Faites-vous allusion à Wade le politique ou l’intellectuel ?
Je dirai plutôt Wade le Machiavel (rires).

Etes-vous féministe ?
Mon entourage le pense, mais je ne le suis pas. Toutefois, je suis pour le respect de la femme. Je n’aime pas qu’on prenne la femme comme celle qui doit être à la maison, à la cuisine ou qu’on dise qu’une femme ne doit pas avoir de grandes ambitions. C’est une remarque sexiste qui peut me mettre dans tous mes états.
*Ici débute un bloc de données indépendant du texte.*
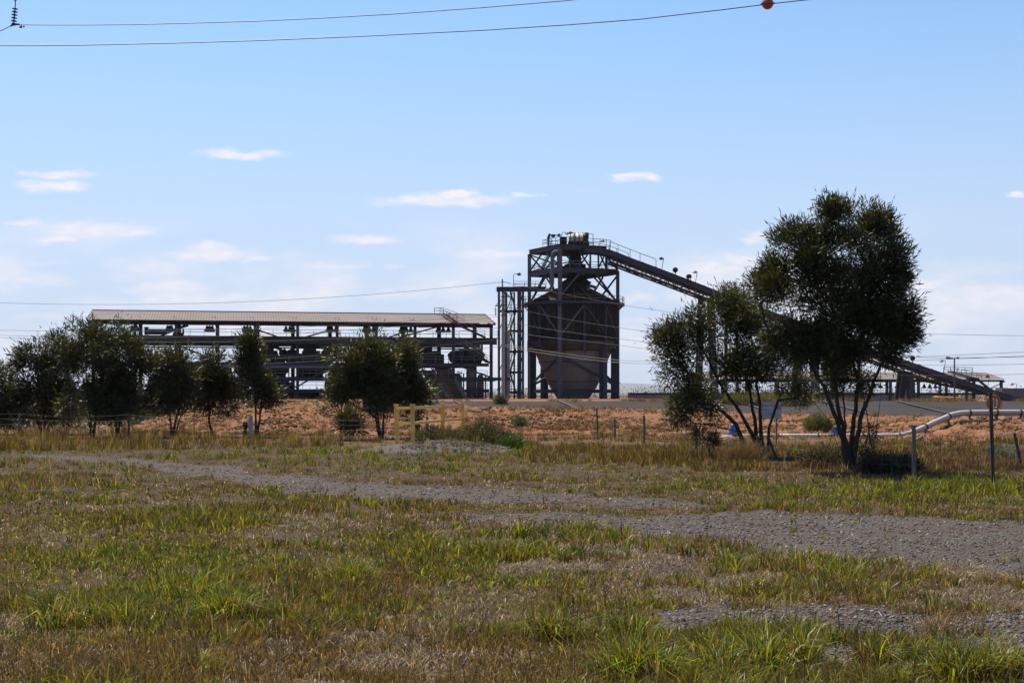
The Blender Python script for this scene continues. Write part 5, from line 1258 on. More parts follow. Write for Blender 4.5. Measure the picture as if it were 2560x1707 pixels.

Bref, pour moi, l’homme et la femme sont les mêmes. 

C’est qui l’homme idéal dans la vie pour Merry ?
(Rires). Merry a appris au fil du temps que l’homme idéal n’existe pas, mais l’homme idéal de Merry sera à l’image de son papa, c’est-à-dire un homme plein de caractères, aimant et fier de montrer son amour envers sa femme et sa famille. Un prototype que je ne trouve pas encore.
 
Quel regard portez-vous sur la polygamie ?
C’est un sujet sur lequel je ne débats jamais (rires), puisque je suis tout à fait contre la polygamie. Je suis issue d’une famille monogame avec un père qui est fier de dire qu’il est monogame. Certes, la société sénégalaise est formatée et cette habitude (la polygamie, Ndlr) se transmet de famille en famille. L’homme de manière générale est par nature polygame, mais il revient à la femme de le recadrer si possible. Je prie pour que je ne sois pas amoureuse d’un homme polygame ou vice versa (rires).

De quoi avez-vous plus peur dans la vie ?
J’ai peur de perdre deux êtres qui me sont les plus chers : ce sont mes parents. Je ne peux jamais imaginer que… non ! 
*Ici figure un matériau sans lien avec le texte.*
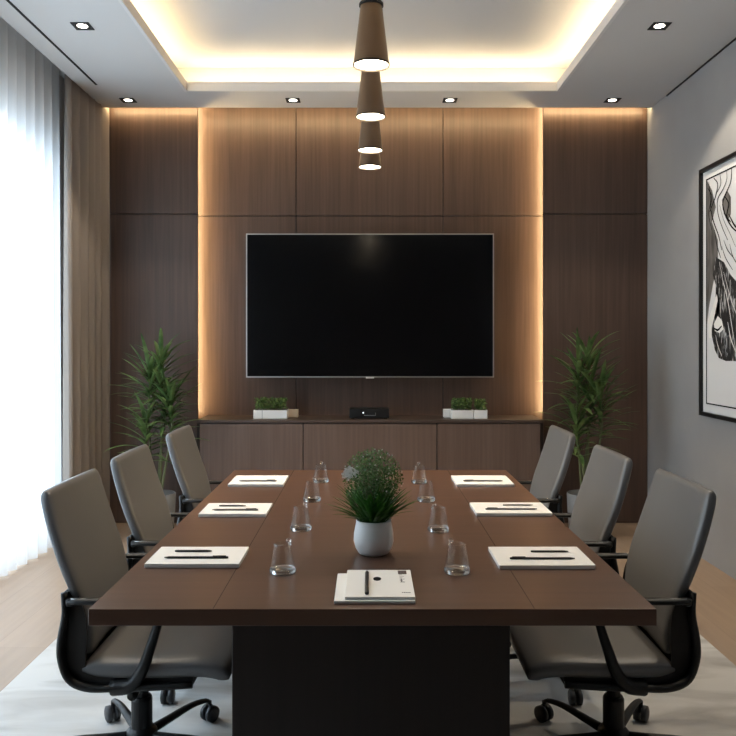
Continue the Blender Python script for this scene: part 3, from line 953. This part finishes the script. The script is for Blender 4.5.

Comment se fait-il que vous parler souvent de la mort et que vous en ayez encore peur ?
C’est cette dualité qui me caractérise. Je suis un oui et un non. Je n’ai pas peur de ma mort, mais j’ai peur pour la mort de ceux que j’aime. S’il a un choix à faire, je préfère mourir sans réfléchir à la place de mes proches. Mais de grâce, que la mort laisse mes parents avec moi. 

Quel genre de musique écoutez-vous souvent ?
J’écoute du ragga, reggae, dance hall, bref, les musiques qui font bouger. 

Votre plat préféré ?
C’est un plat vietnamien qui s’appelle Kasen salad. En ce qui concerne les plats sénégalais, j’adore le Yassa poulet.